Dataset content:

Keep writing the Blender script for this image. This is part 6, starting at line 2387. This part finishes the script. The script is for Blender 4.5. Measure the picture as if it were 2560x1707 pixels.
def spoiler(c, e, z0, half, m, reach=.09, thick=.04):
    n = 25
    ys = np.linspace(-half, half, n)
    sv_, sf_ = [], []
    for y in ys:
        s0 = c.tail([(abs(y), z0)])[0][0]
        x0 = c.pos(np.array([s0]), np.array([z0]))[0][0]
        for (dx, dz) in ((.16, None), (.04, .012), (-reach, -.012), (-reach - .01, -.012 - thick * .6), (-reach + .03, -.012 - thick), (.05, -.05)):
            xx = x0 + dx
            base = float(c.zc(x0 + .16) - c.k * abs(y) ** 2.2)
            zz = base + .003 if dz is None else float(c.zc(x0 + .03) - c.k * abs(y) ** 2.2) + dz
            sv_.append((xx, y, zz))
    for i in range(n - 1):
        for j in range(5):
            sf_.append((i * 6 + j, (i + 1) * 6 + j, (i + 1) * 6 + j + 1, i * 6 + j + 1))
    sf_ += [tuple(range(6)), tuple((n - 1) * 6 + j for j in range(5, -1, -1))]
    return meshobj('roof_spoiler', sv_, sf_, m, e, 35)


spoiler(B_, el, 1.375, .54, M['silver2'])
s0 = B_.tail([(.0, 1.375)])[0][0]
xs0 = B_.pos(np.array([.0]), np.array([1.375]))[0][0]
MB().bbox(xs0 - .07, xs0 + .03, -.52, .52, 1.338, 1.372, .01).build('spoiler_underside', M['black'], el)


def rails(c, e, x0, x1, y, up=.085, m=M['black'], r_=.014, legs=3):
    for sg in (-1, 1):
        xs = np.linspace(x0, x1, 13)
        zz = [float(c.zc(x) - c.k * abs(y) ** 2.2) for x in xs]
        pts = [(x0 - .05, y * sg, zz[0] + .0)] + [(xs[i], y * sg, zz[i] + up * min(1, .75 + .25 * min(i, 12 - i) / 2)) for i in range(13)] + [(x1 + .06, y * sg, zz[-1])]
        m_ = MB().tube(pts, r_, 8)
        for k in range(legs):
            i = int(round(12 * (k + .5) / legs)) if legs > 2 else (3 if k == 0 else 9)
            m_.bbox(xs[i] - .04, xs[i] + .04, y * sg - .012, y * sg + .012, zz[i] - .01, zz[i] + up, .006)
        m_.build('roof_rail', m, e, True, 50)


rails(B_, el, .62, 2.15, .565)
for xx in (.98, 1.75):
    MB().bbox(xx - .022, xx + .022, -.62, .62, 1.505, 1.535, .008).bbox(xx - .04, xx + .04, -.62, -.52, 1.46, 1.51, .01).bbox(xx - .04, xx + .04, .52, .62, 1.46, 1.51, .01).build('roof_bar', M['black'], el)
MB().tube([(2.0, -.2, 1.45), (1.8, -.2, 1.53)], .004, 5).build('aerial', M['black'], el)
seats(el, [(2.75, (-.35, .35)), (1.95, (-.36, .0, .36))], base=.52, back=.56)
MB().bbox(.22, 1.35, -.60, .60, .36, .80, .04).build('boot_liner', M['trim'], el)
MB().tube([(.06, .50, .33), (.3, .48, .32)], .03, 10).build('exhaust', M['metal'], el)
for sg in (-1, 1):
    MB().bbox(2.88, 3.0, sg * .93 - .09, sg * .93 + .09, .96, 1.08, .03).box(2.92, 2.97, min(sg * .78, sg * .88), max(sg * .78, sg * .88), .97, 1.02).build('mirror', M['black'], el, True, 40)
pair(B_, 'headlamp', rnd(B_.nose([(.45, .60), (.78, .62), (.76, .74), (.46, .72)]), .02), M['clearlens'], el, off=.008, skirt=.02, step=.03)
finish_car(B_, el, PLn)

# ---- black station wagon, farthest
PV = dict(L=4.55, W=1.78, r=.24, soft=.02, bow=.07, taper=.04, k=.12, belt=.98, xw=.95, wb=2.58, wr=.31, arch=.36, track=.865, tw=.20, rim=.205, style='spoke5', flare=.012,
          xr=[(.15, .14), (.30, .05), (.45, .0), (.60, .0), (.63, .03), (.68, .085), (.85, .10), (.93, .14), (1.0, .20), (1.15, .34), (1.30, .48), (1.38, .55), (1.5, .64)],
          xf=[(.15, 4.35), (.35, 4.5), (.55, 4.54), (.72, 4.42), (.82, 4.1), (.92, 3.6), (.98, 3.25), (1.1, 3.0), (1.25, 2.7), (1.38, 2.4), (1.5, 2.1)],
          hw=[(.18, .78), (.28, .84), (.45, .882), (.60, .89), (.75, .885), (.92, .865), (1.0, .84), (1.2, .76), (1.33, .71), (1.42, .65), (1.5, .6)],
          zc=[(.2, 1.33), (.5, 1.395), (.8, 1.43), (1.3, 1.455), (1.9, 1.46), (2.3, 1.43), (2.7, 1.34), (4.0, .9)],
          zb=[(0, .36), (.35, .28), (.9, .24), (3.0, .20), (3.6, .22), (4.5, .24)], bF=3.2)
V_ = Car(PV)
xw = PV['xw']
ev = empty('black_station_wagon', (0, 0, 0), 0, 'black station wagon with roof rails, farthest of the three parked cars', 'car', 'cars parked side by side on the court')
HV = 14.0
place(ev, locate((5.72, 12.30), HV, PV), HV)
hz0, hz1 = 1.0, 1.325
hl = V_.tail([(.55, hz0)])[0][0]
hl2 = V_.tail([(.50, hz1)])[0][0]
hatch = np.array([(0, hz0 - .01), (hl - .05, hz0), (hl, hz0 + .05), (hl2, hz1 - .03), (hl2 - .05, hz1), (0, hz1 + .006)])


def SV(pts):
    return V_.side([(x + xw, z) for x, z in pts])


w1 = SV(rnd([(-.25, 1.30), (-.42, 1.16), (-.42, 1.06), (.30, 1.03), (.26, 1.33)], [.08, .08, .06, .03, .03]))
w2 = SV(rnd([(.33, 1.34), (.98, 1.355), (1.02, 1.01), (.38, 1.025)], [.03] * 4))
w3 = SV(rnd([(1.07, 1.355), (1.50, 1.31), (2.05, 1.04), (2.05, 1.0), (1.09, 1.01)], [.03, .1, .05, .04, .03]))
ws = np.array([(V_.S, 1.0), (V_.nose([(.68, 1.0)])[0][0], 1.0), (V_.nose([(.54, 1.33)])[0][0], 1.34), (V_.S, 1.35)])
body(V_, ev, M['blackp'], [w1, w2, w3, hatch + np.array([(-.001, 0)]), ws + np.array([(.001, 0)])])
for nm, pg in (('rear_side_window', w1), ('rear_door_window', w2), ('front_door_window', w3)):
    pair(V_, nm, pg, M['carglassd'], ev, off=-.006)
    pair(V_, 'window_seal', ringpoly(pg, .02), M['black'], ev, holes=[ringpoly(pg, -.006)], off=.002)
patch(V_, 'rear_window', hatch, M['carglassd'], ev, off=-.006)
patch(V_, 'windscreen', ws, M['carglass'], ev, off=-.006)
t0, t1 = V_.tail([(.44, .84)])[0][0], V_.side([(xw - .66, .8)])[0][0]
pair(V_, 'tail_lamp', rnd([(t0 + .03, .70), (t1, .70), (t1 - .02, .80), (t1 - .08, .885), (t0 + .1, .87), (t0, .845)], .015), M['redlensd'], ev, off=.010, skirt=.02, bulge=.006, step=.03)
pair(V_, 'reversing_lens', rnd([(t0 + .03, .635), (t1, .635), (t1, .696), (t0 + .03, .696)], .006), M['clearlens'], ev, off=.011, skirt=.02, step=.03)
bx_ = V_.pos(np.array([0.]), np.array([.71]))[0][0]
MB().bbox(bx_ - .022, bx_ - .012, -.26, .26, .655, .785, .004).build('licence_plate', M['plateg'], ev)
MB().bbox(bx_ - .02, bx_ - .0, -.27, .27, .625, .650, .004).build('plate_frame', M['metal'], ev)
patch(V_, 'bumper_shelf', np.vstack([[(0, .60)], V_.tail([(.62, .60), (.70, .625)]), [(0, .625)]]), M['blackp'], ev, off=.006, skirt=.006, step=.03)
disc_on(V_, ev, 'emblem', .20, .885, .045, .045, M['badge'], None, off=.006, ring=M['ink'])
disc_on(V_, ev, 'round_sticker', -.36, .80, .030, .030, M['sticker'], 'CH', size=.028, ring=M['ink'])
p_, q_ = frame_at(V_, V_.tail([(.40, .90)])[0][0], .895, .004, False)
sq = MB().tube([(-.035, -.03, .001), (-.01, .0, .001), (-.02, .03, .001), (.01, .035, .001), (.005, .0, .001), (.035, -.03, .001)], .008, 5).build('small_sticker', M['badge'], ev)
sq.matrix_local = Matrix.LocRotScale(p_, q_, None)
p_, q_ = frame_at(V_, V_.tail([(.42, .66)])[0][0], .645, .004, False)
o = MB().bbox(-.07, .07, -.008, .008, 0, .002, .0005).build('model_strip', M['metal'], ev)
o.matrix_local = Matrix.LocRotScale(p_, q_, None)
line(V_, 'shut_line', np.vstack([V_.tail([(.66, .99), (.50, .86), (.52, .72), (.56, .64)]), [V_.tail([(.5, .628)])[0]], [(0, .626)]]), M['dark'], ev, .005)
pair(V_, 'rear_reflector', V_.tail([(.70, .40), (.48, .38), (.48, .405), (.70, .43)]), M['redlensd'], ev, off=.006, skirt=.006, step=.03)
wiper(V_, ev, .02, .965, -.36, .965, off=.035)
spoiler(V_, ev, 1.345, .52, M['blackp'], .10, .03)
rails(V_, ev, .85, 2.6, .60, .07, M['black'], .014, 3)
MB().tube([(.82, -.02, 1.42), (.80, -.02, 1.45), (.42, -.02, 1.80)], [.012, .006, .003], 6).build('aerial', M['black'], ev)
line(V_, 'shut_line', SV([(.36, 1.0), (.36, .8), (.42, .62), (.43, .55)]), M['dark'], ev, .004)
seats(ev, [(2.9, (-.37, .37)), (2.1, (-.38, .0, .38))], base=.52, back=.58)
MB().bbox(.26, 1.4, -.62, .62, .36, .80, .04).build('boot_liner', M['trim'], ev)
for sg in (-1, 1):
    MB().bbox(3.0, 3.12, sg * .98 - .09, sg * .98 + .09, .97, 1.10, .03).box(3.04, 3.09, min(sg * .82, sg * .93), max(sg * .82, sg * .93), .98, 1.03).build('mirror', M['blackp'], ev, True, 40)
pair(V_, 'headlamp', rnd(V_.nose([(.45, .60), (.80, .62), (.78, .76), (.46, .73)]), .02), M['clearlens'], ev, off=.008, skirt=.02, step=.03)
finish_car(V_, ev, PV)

The problem:
Looking at the material above, please copy exactly every line from its first line through the line containing "MB().bbox(xs0 - .07, xs0", with both ends included and nothing else.

Problem solution:
Keep writing the Blender script for this image. This is part 6, starting at line 2387. This part finishes the script. The script is for Blender 4.5. Measure the picture as if it were 2560x1707 pixels.
def spoiler(c, e, z0, half, m, reach=.09, thick=.04):
    n = 25
    ys = np.linspace(-half, half, n)
    sv_, sf_ = [], []
    for y in ys:
        s0 = c.tail([(abs(y), z0)])[0][0]
        x0 = c.pos(np.array([s0]), np.array([z0]))[0][0]
        for (dx, dz) in ((.16, None), (.04, .012), (-reach, -.012), (-reach - .01, -.012 - thick * .6), (-reach + .03, -.012 - thick), (.05, -.05)):
            xx = x0 + dx
            base = float(c.zc(x0 + .16) - c.k * abs(y) ** 2.2)
            zz = base + .003 if dz is None else float(c.zc(x0 + .03) - c.k * abs(y) ** 2.2) + dz
            sv_.append((xx, y, zz))
    for i in range(n - 1):
        for j in range(5):
            sf_.append((i * 6 + j, (i + 1) * 6 + j, (i + 1) * 6 + j + 1, i * 6 + j + 1))
    sf_ += [tuple(range(6)), tuple((n - 1) * 6 + j for j in range(5, -1, -1))]
    return meshobj('roof_spoiler', sv_, sf_, m, e, 35)


spoiler(B_, el, 1.375, .54, M['silver2'])
s0 = B_.tail([(.0, 1.375)])[0][0]
xs0 = B_.pos(np.array([.0]), np.array([1.375]))[0][0]
MB().bbox(xs0 - .07, xs0 + .03, -.52, .52, 1.338, 1.372, .01).build('spoiler_underside', M['black'], el)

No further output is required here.